→ The request
Pull out every line with the word "picture".

→ Given data
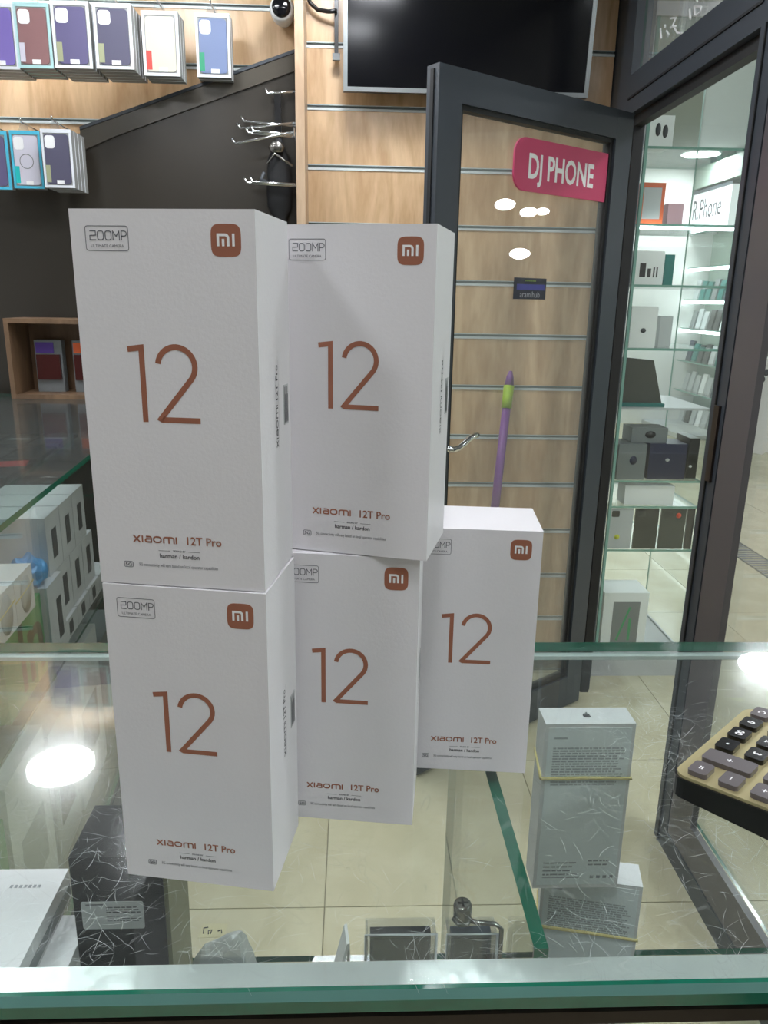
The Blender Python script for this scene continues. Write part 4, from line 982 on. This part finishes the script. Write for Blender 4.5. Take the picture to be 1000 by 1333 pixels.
# leaning laptop
pl = hit(802, 526, 'v', VY0+.05)
t = thing('laptop', 'dark open laptop leaning above the teal cloth in the cabinet', 'laptop', VX0+.012, VY0+.05, zs['e']+.0004)
b = MB(); b.prism([(0, .012), (.165, .012), (.120, .165), (0, .175)], 1, .012, .02); b.build('lid', mat('laptop lid', (60, 62, 56), .4), t)
b = MB(); b.box(0, .165, -.02, .10, 0, .012); b.build('base', M_teal, t)
for k, (x0, x1, y1, hp_, dv, nm, lab, m, ov) in enumerate((
    (802, 838, 624, 46, .02, 'speaker_box', 'grey box with a round blue picture on the fifth cabinet shelf', M_grey, (.55, .55, .014, .016, M_navy)),
    (842, 890, 624, 46, .03, 'speaker_box', 'dark navy box with a pale mark on the fifth cabinet shelf', M_navy, (.5, .55, .008, .006, M_silver)),
    (892, 915, 624, 52, .05, 'speaker_box', 'black box at the right of the fifth cabinet shelf', M_black, (.35, .3, .006, .005, M_white)))):
    t, w_, h = cab_item(x0, x1, y1, dv, nm, lab, 'box', hp_, .12, m); oval(t, w_*ov[0], h*ov[1], ov[2]*1.0, ov[3], ov[4])
    if k == 1:
        tz = zs['f'] + h + .001
        o = thing('camera_box', 'grey box with a black camera emblem lying on the navy box', 'box', VX0+.075, VY0+.05, tz); MB().box(0, .135, 0, .10, 0, .055).build('body', M_grey, o, bevel=.002); oval(o, .07, .03, .020, .013, M_black)
t, w_, h = cab_item(800, 832, 624-46, .02, 'tub', 'pale plastic tub on the grey speaker box', 'tub', 22, .08, mat('pale tub', (170, 190, 190), .3)) if False else (None, 0, 0)
t, w_, h = cab_item(812, 876, 657, .03, 'small_carton', 'long white carton above the row of dark phones', 'box', 24, .08, M_white)
for k, (x0, x1, m, lab) in enumerate(((789, 820, M_silver, 'silver phone with a yellow sticker in the lower cabinet'), (823, 853, mat('black phone back', (34, 38, 36), .25), 'plain black phone between two others in the lower cabinet'), (856, 888, mat('graphite phone back', (60, 64, 60), .25), 'graphite phone with a red sticker in the lower cabinet'), (890, 904, mat('dark phone back', (44, 42, 44), .3), 'half seen dark phone at the right end of the lower row'))):
    t, w_, h = cab_item(x0, x1, 713, .015, 'smartphone', lab, 'phone', 52, .009, m, 'phones in the lower cabinet')
    if k < 3:
        MB().prism(rrect(w_*.1, w_*.42, h*.80, h*.95, .004, 3), 1, -.001, 0).build('camera_bump', M_rubber, t)
    if k in (0, 2):
        b = MB(); b.lathe([(.0001, 0), (.010, 0), (.010, .0006), (.0001, .0006)], 16, M=Matrix.Translation((w_*(.4 if k == 0 else .7), -.0003, h*(.3 if k == 0 else .84))) @ Matrix.Rotation(math.pi/2, 4, 'X')); b.build('sticker', M_yellow if k == 0 else mat('red orange sticker', (240, 80, 50), .5), t)
t, w_, h = cab_item(781, 838, 838, .02, 'handset_box', 'large white box with a window showing green prints at the cabinet bottom', 'box', 74, .14, M_white)
t.location.z = .1004; 
MB().box(w_*.22, w_*.82, -.001, 0, .03, h*.84).build('window', M_grey, t)
b = MB(); b.ribbon([(w_*.35, .04), (w_*.6, h*.75)], .008, -.0012); b.ribbon([(w_*.62, .04), (w_*.62, h*.55)], .010, -.0012); b.build('printed_strokes', M_green, t, fixn=False)

# ------------------------------------------------------------------ across the corridor: lit shop with sign and shelves
U2 = 3.9
def across(px, py): return hit(px, py, 'u', U2)
vA, vB = 7.2, 9.1
a = across(956, 243); c = across(900, 300)
v0, v1 = min(a.y, c.y), max(a.y, c.y) + .15
t = thing('shop_sign', 'white backlit sign reading R.Phone across the corridor', 'sign', U2-.02, (v0+v1)/2, 0)
z1, z0 = across(930, 247).z, across(930, 298).z
b = MB(); b.box(0, .10, -(v1-v0)/2, (v1-v0)/2, z0, z1); b.build('sign_box', M_signlit, t)
b = MB(); b.box(-.01, .12, -(v1-v0)/2-.02, (v1-v0)/2+.02, z1, z1+.03); b.build('sign_edge', M_frame, t)
text('R.Phone', .30, M_darkink, t, (-.004, 0, (z0+z1)/2-.07), rot=(math.pi/2, 0, -math.pi/2), sx=.72)
text('• • • • • • • •', .10, M_lightink, t, (-.004, 0, (z0+z1)/2-.17), rot=(math.pi/2, 0, -math.pi/2)) if False else None
sh = thing('wall_shelving', 'lit glass wall shelves full of phones across the corridor', 'shelves', U2, (v0+v1)/2, 0)
hw = (v1-v0)/2+.25
b = MB(); b.box(.26, .29, -hw, hw, 0, z0-.01); b.build('back_panel', M_paleboxes, sh)
zl = [across(915, y).z for y in (351, 394, 433, 478, 520)]
for k, z in enumerate(zl):
    MB().slab(2, 0, .255, -hw, hw, z+.020, z+.035).build('shelf_board', [G_shelf, G_edgelt], sh)
    if k < 3:
        for (y0, y1) in ((-hw+.05, -.12), (-.06, hw-.05)): MB().box(0.0, .02, y0, y1, z-.012, z+.019).build('led_bar', M_led, sh)
rnd = random.Random(11)
pal = [M_silver, M_grey, M_navy, M_white, M_teal, M_black]
cnt = 0
ph0 = None
for k, z in enumerate(zl[1:] + [zl[-1]-.35]):
    for j in range(9):
        y = -hw + .12 + j*(2*hw-.2)/9
        hh = .19 + .04*rnd.random()
        ci_ = rnd.choice((0, 1, 0, 3, 4, 5, 2)); t = thing('boxed_phone', '%s boxed phone on the %s across the corridor' % (['silver', 'grey', 'navy', 'white', 'teal', 'black'][ci_], ['second lit shelf', 'third lit shelf', 'fourth shelf', 'fifth shelf', 'counter shelf'][k]), 'phone', U2+.10, (v0+v1)/2 + y, z+.0355 if k < len(zl)-1 else z, 0, 'boxed phones on the lit shelves across the corridor')
        MB().box(0, .03, 0, .11, 0, hh, M=Matrix.Shear('XY', 4, (.25, .0)) if False else Matrix.Rotation(.18, 4, 'Y')).build('box', pal[ci_], t)
b = MB(); b.box(-.35, .255, -hw, hw, zl[-1]-.40, zl[-1]-.352); b.build('counter_shelf', M_silver, sh)
b = MB(); b.box(-.33, .25, -hw+.02, hw-.02, 0, zl[-1]-.40); b.build('lower_cabinet', M_frame2, sh)
b = MB(); b.box(U2-.05, U2+.25, v0-.6, 9.18, z1+.05, 2.94); b.build('x', M_paleboxes).name = 'trim_2'
o = bpy.data.objects['trim_2']; o.rotation_euler = (0, 0, A); o['kind'] = 'structure'
# board with dots and wooden stand at the far right
pb_ = hit(985, 592, 'z', 0)
t = thing('pavement_board', 'white rounded standing board with black dots at the far right', 'board', pb_.x-.10, pb_.y-.65, 0, 0)
def pbx(px, py): q = hit(px, py, 'v', pb_.y-.65); return (q.x-(pb_.x-.10), q.z)
out = [pbx(966, 586), pbx(968, 540), pbx(972, 510), pbx(980, 490), pbx(992, 470), pbx(1010, 462), pbx(1040, 462), pbx(1040, 560), pbx(992, 592)]
out = [(x, max(z, .0)) for x, z in out]
MB().prism(out, 1, 0, .05).build('board', M_white, t)
for (px, py, r) in ((986, 504, .03), (992, 494, .03), (998, 485, .03), (985, 516, .035)):
    x, z = pbx(px, py); b = MB(); b.lathe([(.0001, 0), (r, 0), (r, .002), (.0001, .002)], 14, M=Matrix.Translation((x, -.0002, z)) @ Matrix.Rotation(math.pi/2, 4, 'X')); b.build('dot', M_darkink, t)
t = thing('wooden_stand', 'small orange brown wooden stand beside the white board', 'stand', pb_.x-.02, pb_.y-.80, 0)
MB().box(0, .22, 0, .3, 0, .30).build('body', woodmat('stand wood', (170, 120, 60), (196, 146, 84)), t, bevel=.004)
# floor drain in the corridor
g = thing('floor_drain', 'long steel drain grating in the corridor floor', 'drain', 2.33, 4.2, 0)
b = MB(); b.box(-.08, -.07, -1.4, 1.4, 0.0002, .003).box(.07, .08, -1.4, 1.4, .0002, .003); b.build('drain_rim', M_steel, g)
bar = None
for k in range(70):
    if bar is None: bar = MB().box(-.07, .07, 0, .018, .0002, .003).build('drain_bar', M_grey, g)
    o = bar if k == 0 else bar.copy()
    if k: col.objects.link(o); o.parent = g
    o.location = (0, -1.38+k*.04, 0)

→ Answer to the problem
The Blender Python script for this scene continues. Write part 4, from line 982 on. This part finishes the script. Write for Blender 4.5. Take the picture to be 1000 by 1333 pixels.
    (802, 838, 624, 46, .02, 'speaker_box', 'grey box with a round blue picture on the fifth cabinet shelf', M_grey, (.55, .55, .014, .016, M_navy)),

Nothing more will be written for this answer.